» Short problem
Reproduce the lines below exactly, from the one containing "Recreate this scene" through the one containing "COL = SC.collection", both included. Leave out any pictures.

__________________________________________________

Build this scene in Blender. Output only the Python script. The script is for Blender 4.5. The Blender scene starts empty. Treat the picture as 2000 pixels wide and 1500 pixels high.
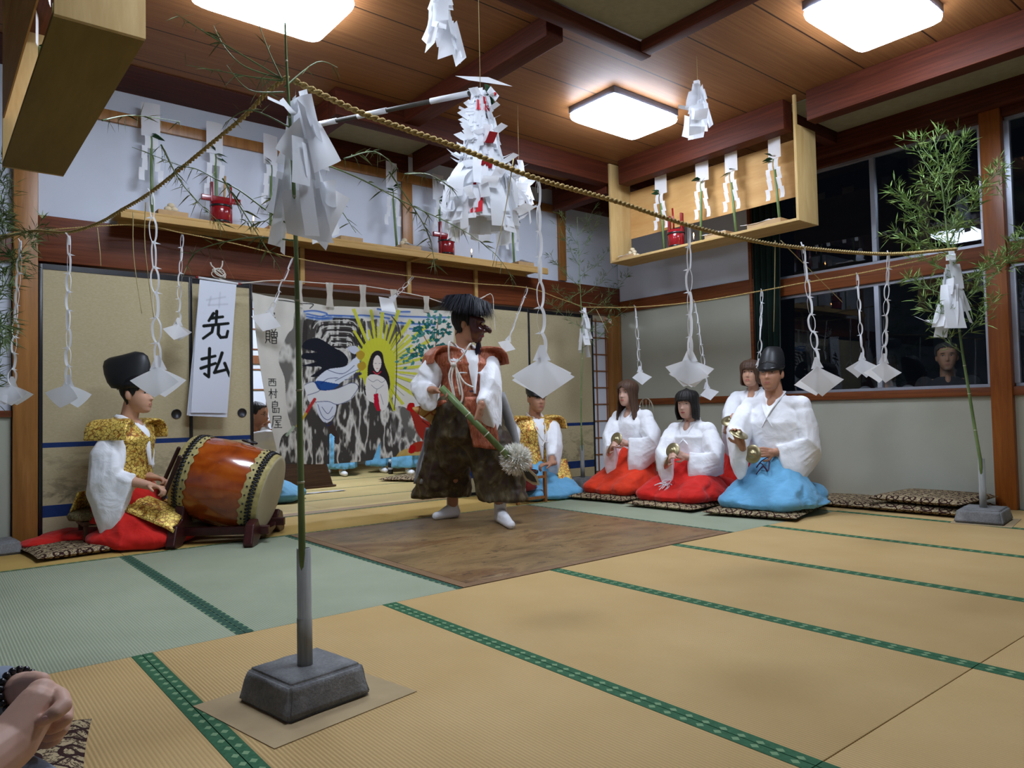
import bpy, bmesh, math, random
import numpy as np
from mathutils import Vector, Matrix, noise as mnoise
pi=math.pi
C=bpy.context.scene.collection
scn=bpy.context.scene
# ------------------------------------------------------------ camera
F_,YAW,PIT,ROL=1433.7,math.radians(39.10),math.radians(2.055),math.radians(-1.231)
CAM=np.array([0,0,.7745])
_fw=np.array([math.sin(YAW),math.cos(YAW),0]);_rt=np.array([math.cos(YAW),-math.sin(YAW),0]);_up=np.array([0,0,1.])
CW=_fw*math.cos(PIT)+_up*math.sin(PIT);_u2=-_fw*math.sin(PIT)+_up*math.cos(PIT)
CR=_rt*math.cos(ROL)+_u2*math.sin(ROL);CU=-_rt*math.sin(ROL)+_u2*math.cos(ROL)
cd=bpy.data.cameras.new('camera');cam=bpy.data.objects.new('camera',cd);C.objects.link(cam)
cd.sensor_width=36;cd.sensor_fit='HORIZONTAL';cd.lens=F_/2000*36;cd.clip_start=.02;cd.clip_end=100
m=Matrix(((CR[0],CU[0],-CW[0],CAM[0]),(CR[1],CU[1],-CW[1],CAM[1]),(CR[2],CU[2],-CW[2],CAM[2]),(0,0,0,1)))
cam.matrix_world=m;scn.camera=cam
# ------------------------------------------------------------ world, exposure
w=bpy.data.worlds.new('night');scn.world=w;w.use_nodes=True
w.node_tree.nodes['Background'].inputs[0].default_value=(.02,.03,.05,1);w.node_tree.nodes['Background'].inputs[1].default_value=.015
scn.view_settings.view_transform='Standard';scn.view_settings.look='None';scn.view_settings.gamma=1
scn.view_settings.use_curve_mapping=False;scn.view_settings.exposure=2.05
LAMP=8.5          # brightness of the ceiling lamps' diffusers
ROOM2=20          # ceiling lamp of the room behind
# ------------------------------------------------------------ node / material helpers
def lin(h):
    r=[int(h[i:i+2],16)/255 for i in (0,2,4)]
    return tuple(c/12.92 if c<=.04045 else ((c+.055)/1.055)**2.4 for c in r)
def c4(c):
    if isinstance(c,str): c=lin(c)
    return (*c[:3],1)
class NT:
    def __init__(s,name,rough=.6,spec=.3,metal=0):
        s.m=bpy.data.materials.new(name);s.m.use_nodes=True;s.t=s.m.node_tree;s.n=s.t.nodes
        s.b=s.n['Principled BSDF'];s.b.inputs['Roughness'].default_value=rough;s.b.inputs['Specular IOR Level'].default_value=spec;s.b.inputs['Metallic'].default_value=metal
        s.tc=None
    def node(s,ty,**k):
        n=s.n.new(ty)
        for a,v in k.items(): setattr(n,a,v)
        return n
    def link(s,a,b): s.t.links.new(a,b)
    def coord(s,scale=(1,1,1),rot=(0,0,0),kind='Object'):
        tc=s.node('ShaderNodeTexCoord');mp=s.node('ShaderNodeMapping')
        mp.inputs['Scale'].default_value=scale;mp.inputs['Rotation'].default_value=rot
        s.link(tc.outputs[kind],mp.inputs[0]);return mp.outputs[0]
    def noise(s,vec,scale=5,detail=4,rough=.55,dist=0):
        n=s.node('ShaderNodeTexNoise');n.inputs['Scale'].default_value=scale;n.inputs['Detail'].default_value=detail;n.inputs['Roughness'].default_value=rough;n.inputs['Distortion'].default_value=dist
        s.link(vec,n.inputs['Vector']);return n.outputs['Fac']
    def voro(s,vec,scale=5,feature='F1',out='Distance'):
        n=s.node('ShaderNodeTexVoronoi',feature=feature);n.inputs['Scale'].default_value=scale;s.link(vec,n.inputs['Vector']);return n.outputs[out]
    def wave(s,vec,scale=5,dist=0,detail=2,dscale=1,dirn='X',prof='SIN',ty='BANDS'):
        n=s.node('ShaderNodeTexWave',wave_type=ty,wave_profile=prof)
        if ty=='BANDS': n.bands_direction=dirn
        n.inputs['Scale'].default_value=scale;n.inputs['Distortion'].default_value=dist;n.inputs['Detail'].default_value=detail;n.inputs['Detail Scale'].default_value=dscale
        s.link(vec,n.inputs['Vector']);return n.outputs['Fac']
    def ramp(s,fac,stops,interp='LINEAR'):
        n=s.node('ShaderNodeValToRGB');r=n.color_ramp;r.interpolation=interp
        r.elements[0].position,r.elements[0].color=stops[0][0],c4(stops[0][1])
        r.elements[1].position,r.elements[1].color=stops[-1][0],c4(stops[-1][1])
        for p,c in stops[1:-1]:
            e=r.elements.new(p);e.color=c4(c)
        s.link(fac,n.inputs[0]);return n.outputs[0]
    def math(s,op,a,b=None,c=None,clamp=False):
        n=s.node('ShaderNodeMath',operation=op,use_clamp=clamp)
        for i,v in enumerate((a,b,c)):
            if v is None: continue
            if isinstance(v,(int,float)): n.inputs[i].default_value=v
            else: s.link(v,n.inputs[i])
        return n.outputs[0]
    def mix(s,f,a,b,mode='MIX'):
        n=s.node('ShaderNodeMix',data_type='RGBA',blend_type=mode)
        for i,v in ((0,f),(6,a),(7,b)):
            if isinstance(v,(int,float)): n.inputs[i].default_value=v
            elif isinstance(v,(tuple,str)): n.inputs[i].default_value=c4(v)
            else: s.link(v,n.inputs[i])
        return n.outputs[2]
    def sep(s,vec):
        n=s.node('ShaderNodeSeparateXYZ');s.link(vec,n.inputs[0]);return n.outputs
    def col(s,v):
        if isinstance(v,(tuple,str)): s.b.inputs['Base Color'].default_value=c4(v)
        else: s.link(v,s.b.inputs['Base Color'])
        return s
    def bump(s,h,strength=.3,dist=.01):
        n=s.node('ShaderNodeBump');n.inputs['Strength'].default_value=strength;n.inputs['Distance'].default_value=dist
        s.link(h,n.inputs['Height']);s.link(n.outputs[0],s.b.inputs['Normal']);return s
def flat(name,c,rough=.6,spec=.3,metal=0,var=.12,nscale=14,bump=0,sheen=0):
    t=NT(name,rough,spec,metal);c=lin(c) if isinstance(c,str) else c
    v=t.coord();n=t.noise(v,nscale,4)
    t.col(t.ramp(n,[(.3,tuple(x*(1-var) for x in c)),(.7,tuple(min(1,x*(1+var)) for x in c))]))
    if bump: t.bump(n,bump,.01)
    if sheen: t.b.inputs['Sheen Weight'].default_value=sheen
    return t.m
def wood(name,a,b,axis='X',scale=2.5,rough=.5,spec=.3,stretch=14,knots=False):
    t=NT(name,rough,spec)
    sc={'X':(1,stretch,stretch),'Y':(stretch,1,stretch),'Z':(stretch,stretch,1)}[axis]
    v=t.coord(sc);n=t.noise(v,scale,6,.6,.6);n2=t.noise(v,scale*7,3)
    f=t.math('ADD',t.math('MULTIPLY',n,.8),t.math('MULTIPLY',n2,.2))
    col=t.ramp(f,[(.32,a),(.52,tuple((x+y)/2 for x,y in zip(lin(a),lin(b)))),(.68,b)])
    if knots:
        k=t.voro(t.coord(),2.6);kk=t.math('LESS_THAN',k,.045);col=t.mix(t.math('MULTIPLY',kk,.6),col,'5a3a1c')
    t.col(col);t.bump(f,.08,.01);return t.m
def cloth(name,c,rough=.85,weave=900,fold=.25,fscale=7,var=.06,dark=None):
    t=NT(name,rough,.15);c=lin(c) if isinstance(c,str) else c
    v=t.coord();n=t.noise(v,fscale,3,.5,1.2);w2=t.noise(v,weave/6,2)
    t.col(t.ramp(n,[(.3,tuple(x*(1-var) for x in c)),(.7,tuple(min(1,x*(1+var)) for x in c))]))
    h=t.math('ADD',t.math('MULTIPLY',n,1),t.math('MULTIPLY',w2,.03));t.bump(h,fold,.03)
    t.b.inputs['Sheen Weight'].default_value=.15
    return t.m
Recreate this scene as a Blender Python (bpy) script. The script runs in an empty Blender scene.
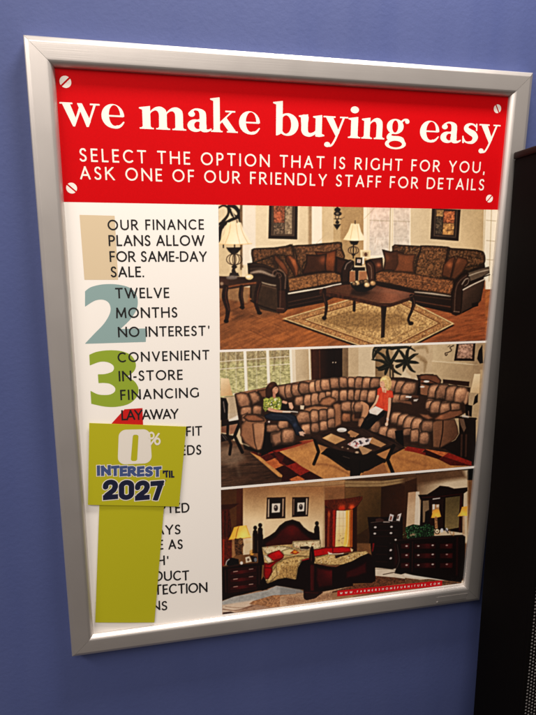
# A framed furniture-shop poster on a blue wall, with a black perforated cabinet beside it.
import bpy, math, random
import numpy as np
from mathutils import Matrix, Vector
random.seed(4); RNG = np.random.default_rng(7)
SC = bpy.context.scene
COL = SC.collection

# ------------------------------------------------------------------ frame space
# (X right, Y down, Z towards the wall) in millimetres from the frame's outer top left corner.
TOPZ = 1.90
SHEET_Z = 8.0            # printed face of the poster behind the frame's front plane
WALL_Z = 17.0
def wp(X, Y, Z=0.0):
    return Vector((X/1000.0, Z/1000.0, TOPZ - Y/1000.0))
# camera solved from the frame's four corners
FPX, CX, CY = 562.0, 268.0, 357.5
Rm = np.array([[0.978364, -0.00800859, -0.20673593],
               [-0.03731031, 0.97603779, -0.21437856],
               [0.20349895, 0.21745365, 0.95462144]])
CAMP = np.array([119.61, 201.25, -688.84])
Kinv = np.linalg.inv(np.array([[FPX, 0, CX], [0, FPX, CY], [0, 0, 1.0]]))
def ray(x, y):
    d = Rm.T @ Kinv @ np.array([x, y, 1.0])
    return d/np.linalg.norm(d)
def P(x, y, Z=SHEET_Z):
    """photo measurement -> point on the sheet's plane, in mm"""
    d = ray(x, y); k = (Z - CAMP[2])/d[2]; q = CAMP + k*d
    return (q[0], q[1])
def photo_xy(U, V, Z=SHEET_Z):
    """sheet plane (arrays) -> measurement coordinates"""
    a = U - CAMP[0]; b = V - CAMP[1]; c = Z - CAMP[2]
    px = Rm[0, 0]*a + Rm[0, 1]*b + Rm[0, 2]*c
    py = Rm[1, 0]*a + Rm[1, 1]*b + Rm[1, 2]*c
    pz = Rm[2, 0]*a + Rm[2, 1]*b + Rm[2, 2]*c
    return FPX*px/pz + CX, FPX*py/pz + CY

# ------------------------------------------------------------------ objects
def link(name, verts, faces, mat, parent=None, smooth=False):
    me = bpy.data.meshes.new(name)
    me.from_pydata([tuple(v) for v in verts], [], faces)
    me.update()
    o = bpy.data.objects.new(name, me); COL.objects.link(o)
    if mat: me.materials.append(mat)
    if smooth:
        for p in me.polygons: p.use_smooth = True
    if parent: o.parent = parent; o.matrix_parent_inverse = parent.matrix_world.inverted()
    return o
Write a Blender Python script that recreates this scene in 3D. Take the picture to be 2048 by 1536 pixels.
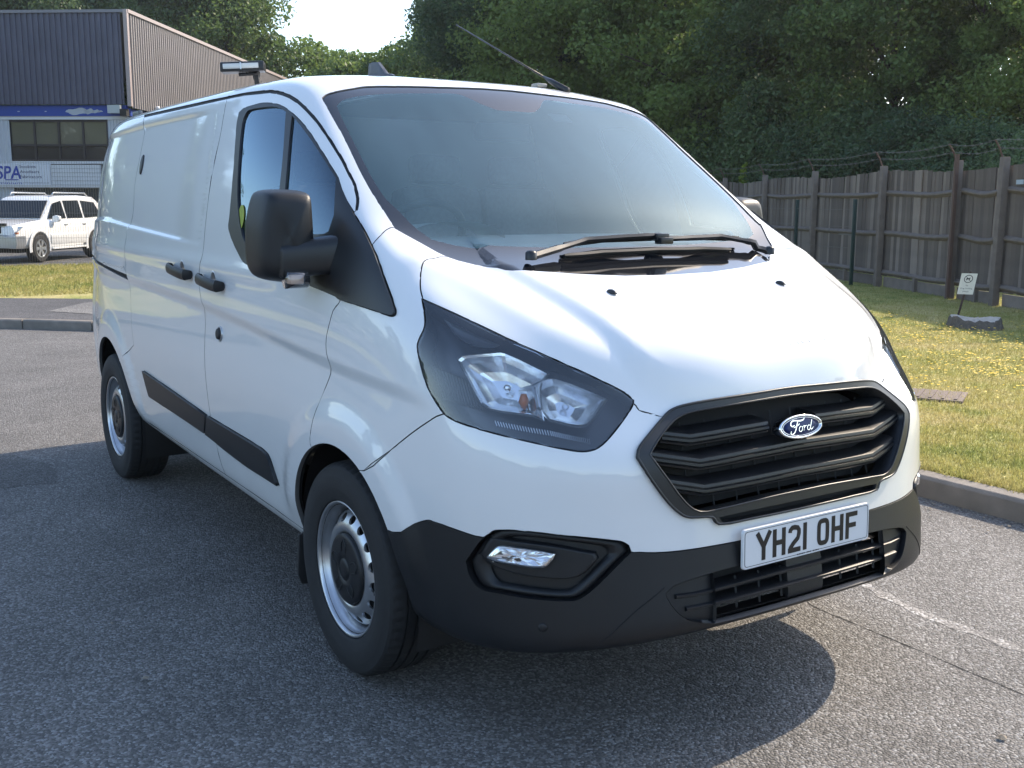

__________________________________________________

» The response
Recreate this scene as a Blender Python (bpy) script. The script runs in an empty Blender scene.
# A framed furniture-shop poster on a blue wall, with a black perforated cabinet beside it.
import bpy, math, random
import numpy as np
from mathutils import Matrix, Vector
random.seed(4); RNG = np.random.default_rng(7)
SC = bpy.context.scene
COL = SC.collection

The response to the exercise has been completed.